Keine Schwellenangst!

Schenk-Weininger, Isabell, 2020

In: „Keine Schwellenangst! Die Tür als Motiv in der Gegenwartskunst“, S.96-99

Werkbezug: Durchgangszimmer, Abgetreten

Die Objekte und Installationen der Bildhauerin und Medienkünstlerin Angelika Wischermann haben stets einen performativen Aspekt. Dabei interessieren sie insbesondere alltägliche Handlungen – wie Türen öffnen und Füße abtreten –, die sie durch Wiederholung ad absurdum führt.

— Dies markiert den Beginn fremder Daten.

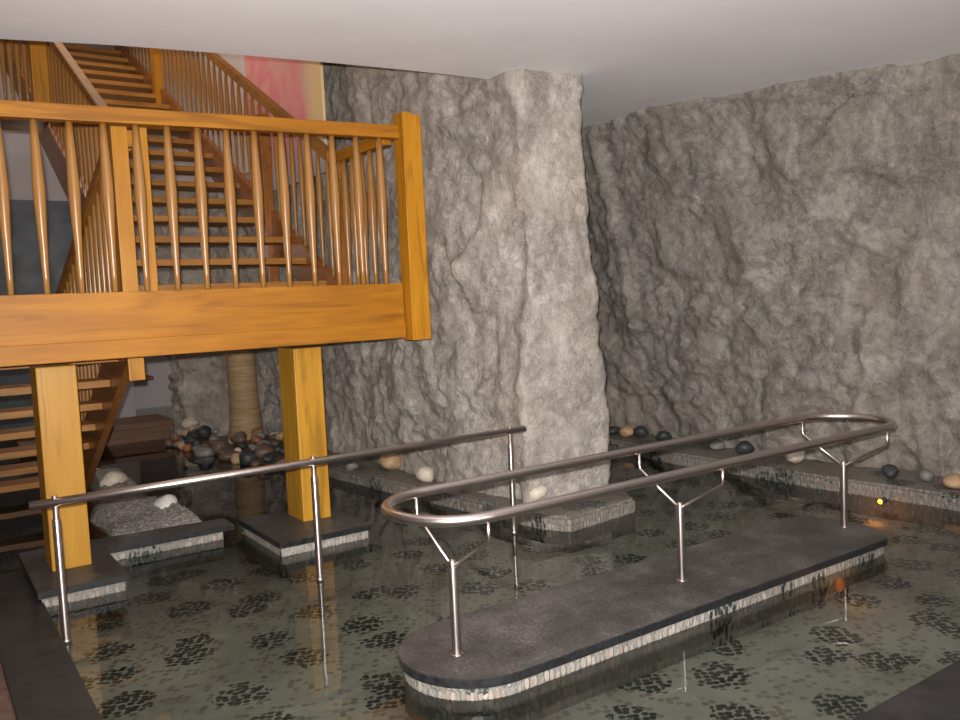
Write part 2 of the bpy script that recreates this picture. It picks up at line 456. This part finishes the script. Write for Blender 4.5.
rock_sheet('wall_back_rock', [bp, bp], [-.25, ZC], ST, ROCK_L, .13, 9, .2, 3)

# ------------------------------------------------------------------ shell
edge = [(-3.2, 5.85), (-1, 5.8), (.59, 5.70), (1.21, 5.54), (1.9, 5.42), (2.57, 5.33), (3.15, 5.27), (3.72, 5.24), (4.2, 5.3), (4.6, 8.2), (7.4, 8.2), (7.4, -1.6), (-3.2, -1.6)]
struct('ceiling', prism(bmesh.new(), edge, ZC, ZC+.35), PLASTER)
struct('ceiling_upper', B((-3.2, 5.0, 6.6), (4.6, 15.8, 6.75)), PLASTER)
struct('wall_back', B((-3.2, 15.6, -.3), (4.6, 15.75, 6.6)), WHITE)
struct('wall_back_recess', B((4.3, 7.85, -.3), (7.4, 8.0, ZC)), WHITE)
struct('wall_side', B((-3.35, -1.6, -.3), (-3.2, 15.75, 6.6)), WHITE)
struct('wall_dark', B((-3.0, 14.3, -.3), (2.38, 14.42, 3.45)), TEAL)
struct('wall_partition', B((2.38, 14.3, -.3), (2.97, 14.42, 3.45)), plain('grey_wall_plaster', (.40, .38, .38), .9, .12))
struct('wall_upper_side', B((3.60, 10.0, 3.33), (3.75, 15.6, 6.6)), WHITE)
struct('wall_lintel', B((-3.2, 5.36, 3.66), (3.55, 5.46, 6.6)), WHITE)
struct('wall_rear', B((-3.2, -1.75, -.3), (7.4, -1.6, ZC)), WHITE)
struct('wall_outer', B((7.4, -1.6, -.3), (7.5, 8.2, ZC)), WHITE)
DEPTH = -.15
struct('floor', B((.2, 1.45, DEPTH-.06), (6.9, 8.2, DEPTH)), FLOORM)
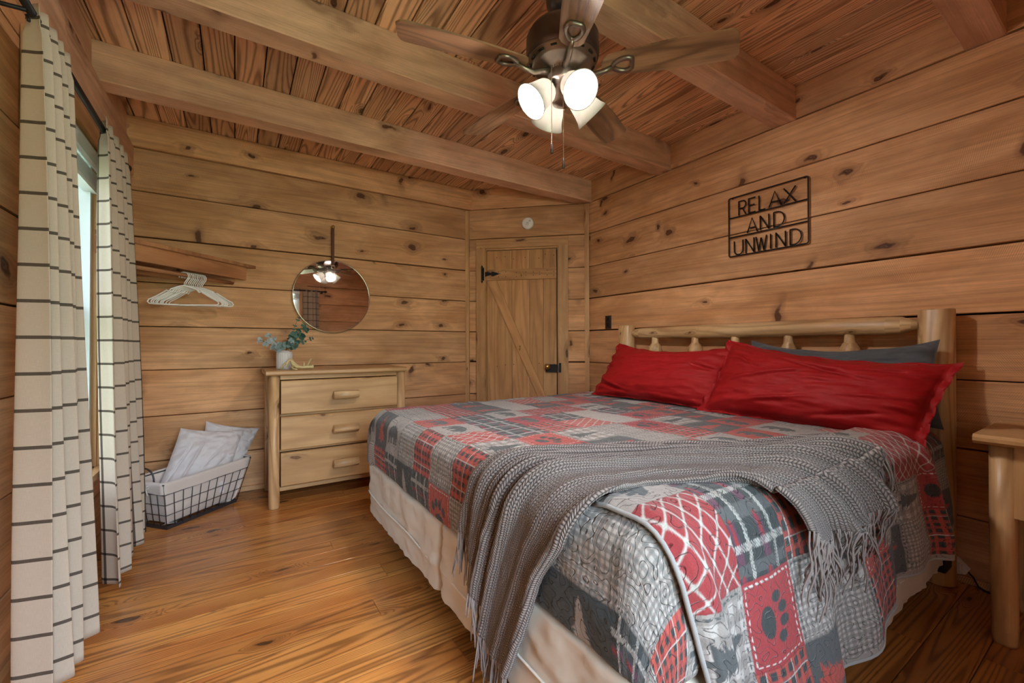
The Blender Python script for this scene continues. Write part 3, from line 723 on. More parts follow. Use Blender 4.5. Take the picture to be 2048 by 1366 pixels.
    # pull chains
    for (x, y, za, zb) in ((FX-.083, FY-.033, zs-.045, 1.845), (FX-.023, FY-.033, zs-.10, 1.80)):
        b = MB(); z = za; i = 0
        while z > zb:
            b.lathe([(0, .0018), (.0013, .0013), (.0018, 0), (.0013, -.0013), (0, -.0018)], (x, y, z), n=6); z -= .0042
        b.tube([(x, y, za), (x, y, zb)], .0006, 4); ch = b.build('pull_chain', M['silver'], t)
        b = MB(); b.lathe([(.002, zb), (.004, zb-.003), (.0045, zb-.02), (.0055, zb-.026), (.0055, zb-.042), (.0, zb-.043)], (x, y, 0), n=10); b.build('fob', M['bronze'], ch)
fan()

# ------------------------------------------------------------------ wall sign
def sign():
    t = thing('wall_sign', 'black metal RELAX AND UNWIND sign on the right log wall', 'sign', (XR-.02, 1.307, 1.80))
    X = XR-.018; W0, W1, Z0, Z1 = 1.077, 1.533, 1.616, 1.993      # y decreases to the right in the picture
    def P(x, z): return (X, 1.533-x, Z0+z)                          # x: 0..W, z: 0..H
    W = W1-W0; H = Z1-Z0; R = .012
    path = []
    for cx, cz, a0 in ((W-R, H-R, 0), (R, H-R, 90), (R, R, 180), (W-R, R, 270)):
        for k in range(5): a = math.radians(a0+k*22.5); path.append(P(cx+R*math.cos(a), cz+R*math.sin(a)))
    b = MB(); b.tube(path, .0042, 8, closed=True)
    z1, z2 = H*.657, H*.327
    b.tube([P(0, z1), P(W, z1)], .0038, 8); b.tube([P(0, z2), P(W, z2)], .0038, 8); b.build('frame', M['blackmat'], t)
    def letter(ch, x, z, w, h):
        A = lambda *pts: b.tube([P(x+p*w, z+q*h) for p, q in pts], .0040, 8)
        arc = lambda cx, cy, rx, ry, a0, a1, n=12: [(cx+rx*math.cos(math.radians(a0+(a1-a0)*i/n)), cy+ry*math.sin(math.radians(a0+(a1-a0)*i/n))) for i in range(n+1)]
        if ch == 'R': A((0, 0), (0, 1)); A(*([(0, 1), (.5, 1)]+arc(.55, .74, .45, .26, 80, -90)+[(0, .48)])); A((.5, .48), (1, 0))
        if ch == 'E': A((0, 0), (0, 1)); A((0, 1), (1, 1)); A((0, .52), (.85, .52)); A((0, 0), (1, 0))
        if ch == 'L': A((0, 1), (0, 0)); A((0, 0), (1, 0))
        if ch == 'A': A((0, 0), (.5, 1), (1, 0)); A((.18, .33), (.82, .33))
        if ch == 'X': A((0, 1), (1, 0)); A((1, 1), (0, 0))
        if ch == 'N': A((0, 0), (0, 1)); A((0, 1), (1, 0)); A((1, 0), (1, 1))
        if ch == 'D': A((0, 0), (0, 1)); A(*([(0, 1)]+arc(.3, .5, .7, .5, 90, -90)+[(0, 0)]))
        if ch == 'U': A(*([(0, 1), (0, .35)]+arc(.5, .32, .5, .32, 180, 360)+[(1, .35), (1, 1)]))
        if ch == 'W': A((0, 1), (.25, 0)); A((.25, 0), (.5, .88)); A((.5, .88), (.75, 0)); A((.75, 0), (1, 1))
        if ch == 'I': A((0, 0), (0, 1))
    rows = [('RELAX', z1, H*.245, [(.066, .043), (.128, .040), (.19, .036), (.248, .066), (.33, .062)]),
            ('AND', z2, H*.245, [(.118, .060), (.196, .050), (.274, .058)]),
            ('UNWIND', 0, H*.245, [(.035, .055), (.108, .050), (.170, .062), (.255, .01), (.285, .052), (.362, .058)])]
    for txt, z, hh, pos in rows:
        for ch, (x, w_) in zip(txt, pos):
            b = MB(); letter(ch, x, z+.007, w_, hh-.004); b.build('letter', M['blackmat'], t)
    for x, z in ((.02, H-.002), (W-.02, H-.002)):
        b = MB(); b.tube([(X, 1.533-x, Z0+z), (XR, 1.533-x, Z0+z)], .003, 6); b.build('stand_off', M['blackmat'], t)
sign()

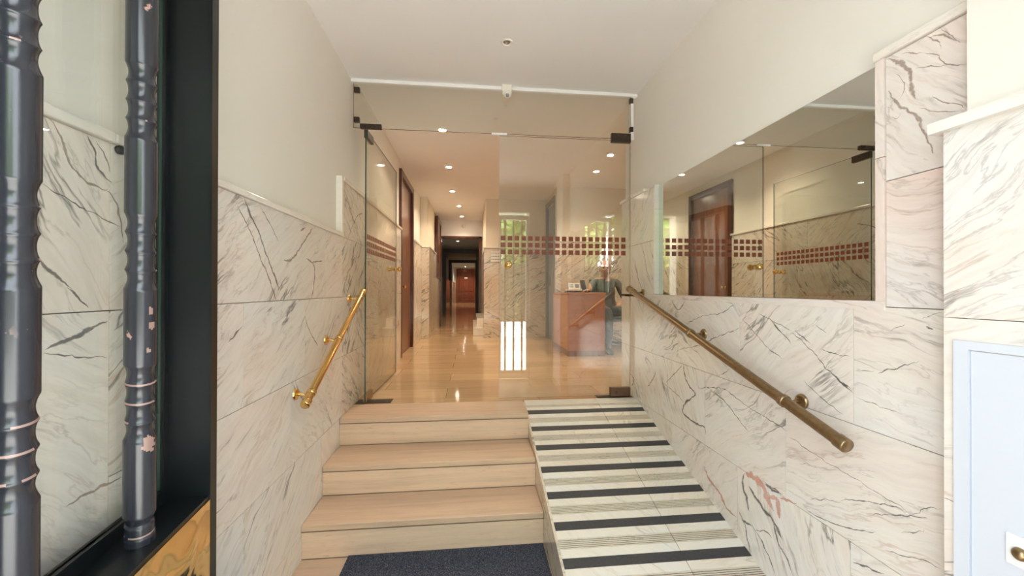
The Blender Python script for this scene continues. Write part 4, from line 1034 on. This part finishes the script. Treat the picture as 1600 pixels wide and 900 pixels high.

So rutscht die Künstlerin bspw. ausdauernd mit an den Oberschenkeln befestigtem Schmirgelpapier auf der Sitzfläche eines Stuhles hin und her oder sie streift ihre Füße stunden- und tagelang auf Fußmatten ab – hinterlässt auf diese Weise Körperabdrücke und -spuren und hinterfragt unsere Verhaltensmuster. Oft lädt sie auch das Publikum zur Partizipation ein. So konzipiert sie 2015 für den öffentlichen Raum eine temporäre Architektur, die allerdings kein Aufenthaltsraum ist, sondern ein Durchgangszimmer. „Während es bis ca. 1650 auf Grundplänen noch keine klare Trennung zwischen intimen und gemeinschaftlich genutzten Räumen gibt und Architekten sich an Albertis Regeln hielten, dass von jedem Raum so viele Türen wie möglich in alle anderen umliegenden Räume gehen sollten, kommt im 19. Jahrhundert die Klage über das ‚Durchgangszimmer’ auf, ein deutliches Indiz dafür, dass sich ein Code auf der Basis der Unterscheidung von privat und öffentlich ausgebildet hat“, konstatiert der Kulturwissenschaftler Bernhard Siegert. Wischermanns begehbare Installation Durchgangszimmer, die aus vier schlichten, weißen Wänden ohne Dach besteht, hat tatsächlich ungewöhnlich viele Türen. An den Längsseiten befinden sich jeweils zwei, an den Stirnseiten je eine Tür, die sich alle nach innen öffnen lassen. Doch da das Zimmer sehr klein ist, können diese nicht gleichzeitig geöffnet werden, ohne aneinander zu stoßen. Mehrere Benutzerinnen – seien es Performerinnen oder zufällige Passant*innen – blockieren sich je nach Temperament gegenseitig den Zugang, lassen sich höflich den Vortritt, drücken energisch die Klinken, schlüpfen vorsichtig durch einen Türspalt oder versuchen durch Klopfen und Rufen miteinander zu kommunizieren. Wischermann fordert durch ihr installatives Angebot Menschen zur spontanen Interaktion miteinander heraus, lässt diese ihre Konventionen hinterfragen und ermöglicht auf spielerische Weise eine räumlich-körperliche Erfahrung.